Text: Margot Friedrich

Ulrich Kneise

Ulrich Kneise - 1961 in Eisenach geboren, besucht dort die Schule und unternimmt erste fotografische Versuche . Nach einem bildjournalistischen Volontariat in Berlin verzichtet er auf ein Studium und kehrt nach Eisenach zurück. Er arbeitet im Kunstgewerbegeschäft seiner Familie und saniert das Elternhaus. "Nebenberufliche" Arbeit als freier Fotograf für Zeitschriften, Verlage, Illustrierte und Museen. 1989 Aufnahme in den Verband Bildender Künstler der DDR. Seit 1990 freiberuflicher Fotograf für Presse, Verlage, Theater und Industrie.

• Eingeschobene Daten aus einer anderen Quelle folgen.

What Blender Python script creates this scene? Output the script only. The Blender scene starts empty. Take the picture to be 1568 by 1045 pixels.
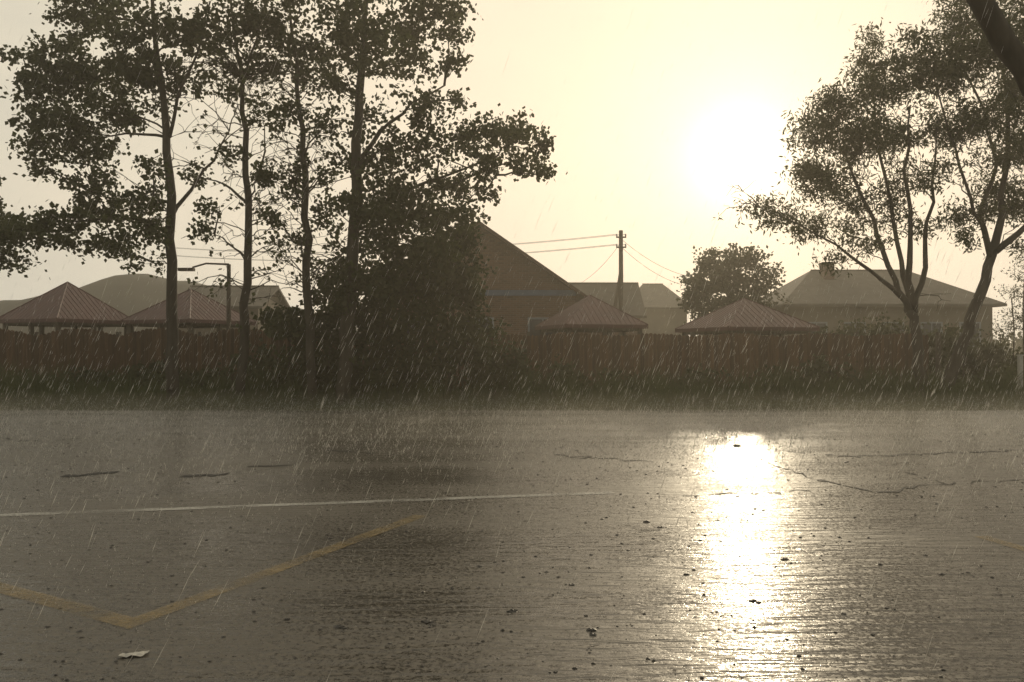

Zahlreiche Buchveröffentlichungen und bundesweit gezeigte Ausstellungsprojekte. Berufung in die Deutsche Gesellschaft für Photographie und die Deutsche Fotografische Akademie.

Ulrich Kneise betreibt in seinem Elternhaus von 1990 bis 2010 die "Galerie Ulrich Kneise e. V." und zeigt währenddem 127 Autorenausstellungen von Rang.